One last thing, and this could be more about the specific audience for my showing than in general. The jokes bombed. Jake Johnson's character is there entirely to add some laughs and Tom Cruise is usually good for a couple as well. Not this time. Whenever the movie hit a beat that I could tell was supposed to get a laugh, there was silence. It was bizarre. Normally there's a least some polite laughter or people laughing because they are conditioned to. There's was almost none of that [that I could hear]. There is a reason for that. The jokes weren't very good. It's not like people were passing up killer material. I don't remember the last time they were this rejected by an audience.

The Mummy is by no means unwatchable. It's more like the inverse of Wonder Woman last week. Wonder Woman is a movie that does no one thing exceptionally.

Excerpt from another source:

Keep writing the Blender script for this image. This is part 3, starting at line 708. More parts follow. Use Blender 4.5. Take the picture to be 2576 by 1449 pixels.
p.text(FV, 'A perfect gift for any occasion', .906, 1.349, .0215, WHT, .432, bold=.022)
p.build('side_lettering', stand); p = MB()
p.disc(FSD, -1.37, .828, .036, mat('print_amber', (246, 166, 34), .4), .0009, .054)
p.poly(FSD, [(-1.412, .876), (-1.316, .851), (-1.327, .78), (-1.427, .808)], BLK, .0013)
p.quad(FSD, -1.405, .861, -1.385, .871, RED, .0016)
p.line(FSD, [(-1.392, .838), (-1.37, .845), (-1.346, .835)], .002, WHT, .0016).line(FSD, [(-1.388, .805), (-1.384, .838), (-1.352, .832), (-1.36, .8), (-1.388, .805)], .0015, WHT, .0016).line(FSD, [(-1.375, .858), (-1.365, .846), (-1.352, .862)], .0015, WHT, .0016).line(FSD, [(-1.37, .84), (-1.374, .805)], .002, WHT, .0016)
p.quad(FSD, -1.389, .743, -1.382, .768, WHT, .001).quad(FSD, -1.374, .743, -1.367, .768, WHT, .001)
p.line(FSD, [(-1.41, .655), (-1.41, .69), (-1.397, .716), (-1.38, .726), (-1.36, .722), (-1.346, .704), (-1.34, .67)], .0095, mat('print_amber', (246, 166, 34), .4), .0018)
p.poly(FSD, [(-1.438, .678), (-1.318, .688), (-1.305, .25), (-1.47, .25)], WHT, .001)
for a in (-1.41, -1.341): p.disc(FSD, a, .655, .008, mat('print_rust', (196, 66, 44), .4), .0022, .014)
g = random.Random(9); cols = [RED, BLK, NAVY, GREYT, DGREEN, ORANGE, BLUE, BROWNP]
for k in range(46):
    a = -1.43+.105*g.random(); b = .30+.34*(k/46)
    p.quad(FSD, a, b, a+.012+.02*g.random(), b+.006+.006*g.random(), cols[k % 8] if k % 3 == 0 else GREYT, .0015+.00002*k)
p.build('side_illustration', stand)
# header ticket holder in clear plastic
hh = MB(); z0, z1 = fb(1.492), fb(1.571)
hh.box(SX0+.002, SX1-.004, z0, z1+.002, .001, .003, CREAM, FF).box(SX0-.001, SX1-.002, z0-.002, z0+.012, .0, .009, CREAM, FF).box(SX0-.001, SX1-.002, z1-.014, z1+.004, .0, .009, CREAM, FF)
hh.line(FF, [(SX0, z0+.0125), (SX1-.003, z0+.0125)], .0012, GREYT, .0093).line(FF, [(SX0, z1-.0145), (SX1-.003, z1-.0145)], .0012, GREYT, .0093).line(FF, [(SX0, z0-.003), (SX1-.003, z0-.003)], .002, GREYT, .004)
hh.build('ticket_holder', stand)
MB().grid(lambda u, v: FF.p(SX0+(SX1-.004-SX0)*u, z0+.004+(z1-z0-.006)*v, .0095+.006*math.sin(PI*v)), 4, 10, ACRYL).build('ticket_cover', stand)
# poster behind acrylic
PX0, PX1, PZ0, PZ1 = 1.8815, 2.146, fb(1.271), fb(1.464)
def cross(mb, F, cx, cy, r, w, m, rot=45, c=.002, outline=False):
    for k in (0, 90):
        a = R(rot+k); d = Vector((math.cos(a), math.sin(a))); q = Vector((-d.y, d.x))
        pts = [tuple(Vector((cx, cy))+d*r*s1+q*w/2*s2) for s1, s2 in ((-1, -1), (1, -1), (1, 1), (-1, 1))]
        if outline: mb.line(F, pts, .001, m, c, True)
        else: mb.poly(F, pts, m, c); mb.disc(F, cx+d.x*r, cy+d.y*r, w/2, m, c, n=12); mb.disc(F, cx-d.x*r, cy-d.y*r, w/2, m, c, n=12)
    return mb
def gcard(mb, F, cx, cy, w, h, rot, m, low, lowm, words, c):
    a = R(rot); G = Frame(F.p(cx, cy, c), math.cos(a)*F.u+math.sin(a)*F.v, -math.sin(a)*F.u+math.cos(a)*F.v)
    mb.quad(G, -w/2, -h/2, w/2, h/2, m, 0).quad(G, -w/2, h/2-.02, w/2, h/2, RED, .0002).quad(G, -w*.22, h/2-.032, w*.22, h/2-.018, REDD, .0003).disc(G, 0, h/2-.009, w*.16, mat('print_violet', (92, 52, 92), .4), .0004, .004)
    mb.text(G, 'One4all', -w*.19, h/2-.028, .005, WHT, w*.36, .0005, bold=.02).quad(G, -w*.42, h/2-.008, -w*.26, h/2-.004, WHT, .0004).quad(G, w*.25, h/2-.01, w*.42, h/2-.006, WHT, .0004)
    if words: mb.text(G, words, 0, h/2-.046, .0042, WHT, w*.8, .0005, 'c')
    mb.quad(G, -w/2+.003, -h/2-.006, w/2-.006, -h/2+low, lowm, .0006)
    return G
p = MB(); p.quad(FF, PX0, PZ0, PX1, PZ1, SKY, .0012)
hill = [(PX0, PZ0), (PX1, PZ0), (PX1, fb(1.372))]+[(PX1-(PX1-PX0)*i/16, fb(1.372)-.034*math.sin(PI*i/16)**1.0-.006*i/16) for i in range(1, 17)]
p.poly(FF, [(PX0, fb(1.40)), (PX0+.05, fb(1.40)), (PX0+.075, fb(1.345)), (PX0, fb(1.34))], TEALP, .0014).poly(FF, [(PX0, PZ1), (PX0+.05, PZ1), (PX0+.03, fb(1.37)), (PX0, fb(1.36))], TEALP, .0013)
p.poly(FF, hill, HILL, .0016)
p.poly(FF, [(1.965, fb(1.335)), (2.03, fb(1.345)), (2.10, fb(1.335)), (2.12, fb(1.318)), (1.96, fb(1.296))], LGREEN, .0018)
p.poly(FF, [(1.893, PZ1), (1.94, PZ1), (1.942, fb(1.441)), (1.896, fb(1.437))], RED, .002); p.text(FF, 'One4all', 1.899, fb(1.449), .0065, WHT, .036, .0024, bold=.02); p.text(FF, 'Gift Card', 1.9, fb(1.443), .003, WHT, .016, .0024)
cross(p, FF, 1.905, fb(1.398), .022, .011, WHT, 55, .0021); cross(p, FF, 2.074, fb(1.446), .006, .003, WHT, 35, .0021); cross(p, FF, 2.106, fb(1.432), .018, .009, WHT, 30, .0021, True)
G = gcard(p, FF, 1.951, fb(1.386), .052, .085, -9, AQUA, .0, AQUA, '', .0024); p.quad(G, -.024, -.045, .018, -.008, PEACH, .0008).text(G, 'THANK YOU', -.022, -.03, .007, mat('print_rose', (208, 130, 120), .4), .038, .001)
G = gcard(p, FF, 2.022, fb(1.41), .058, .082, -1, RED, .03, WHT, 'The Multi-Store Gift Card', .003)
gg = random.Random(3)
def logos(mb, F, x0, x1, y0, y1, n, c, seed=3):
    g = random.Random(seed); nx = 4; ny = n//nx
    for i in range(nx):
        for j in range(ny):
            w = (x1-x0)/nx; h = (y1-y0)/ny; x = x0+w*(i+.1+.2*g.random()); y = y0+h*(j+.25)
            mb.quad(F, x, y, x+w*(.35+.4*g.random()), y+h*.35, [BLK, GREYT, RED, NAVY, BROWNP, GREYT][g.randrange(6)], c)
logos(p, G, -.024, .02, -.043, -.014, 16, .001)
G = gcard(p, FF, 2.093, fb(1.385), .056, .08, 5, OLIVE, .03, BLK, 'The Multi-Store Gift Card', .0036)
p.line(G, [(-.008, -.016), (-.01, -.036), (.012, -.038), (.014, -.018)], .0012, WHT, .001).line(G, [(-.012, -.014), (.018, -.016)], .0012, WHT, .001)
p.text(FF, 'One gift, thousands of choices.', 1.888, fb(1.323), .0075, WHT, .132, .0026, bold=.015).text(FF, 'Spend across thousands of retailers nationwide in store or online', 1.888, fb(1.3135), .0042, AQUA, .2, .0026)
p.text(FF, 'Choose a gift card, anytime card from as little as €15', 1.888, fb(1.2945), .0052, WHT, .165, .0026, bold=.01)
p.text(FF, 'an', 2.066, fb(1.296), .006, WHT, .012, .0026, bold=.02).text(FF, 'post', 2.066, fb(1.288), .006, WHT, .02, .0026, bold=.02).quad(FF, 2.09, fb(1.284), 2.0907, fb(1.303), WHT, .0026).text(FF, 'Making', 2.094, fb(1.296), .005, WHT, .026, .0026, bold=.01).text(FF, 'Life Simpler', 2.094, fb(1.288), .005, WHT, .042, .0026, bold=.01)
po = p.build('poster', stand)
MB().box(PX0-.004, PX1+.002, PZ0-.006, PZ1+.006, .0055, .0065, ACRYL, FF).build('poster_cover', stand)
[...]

It just does everything well which elevates the film overall. The Mummy doesn't do anything unforgivably poorly. It does a lot of things not very well, which drags it down overall. This is looking more like another Sahara or Golden Compass*, than an Iron Man. If nothing else, this isn't an encouraging start for the Dark Universe.

*Sahara was a Matthew McConaughey bomb that was one of the most expensive movies ever made at the time . It only made back about half of its massive budget in the US and made even less internationally. It was intended to launch a series of adventure films and be the next Indiana Jones. No sequel was ever made. The Golden Compass is the is the 2007 film, intended to be New Line's next The Lord of the Rings, that was so expensive and did so underwhelmingly in the US that it crippled the studio beyond repair. Three month after its release, New Line stopped distributing films independently.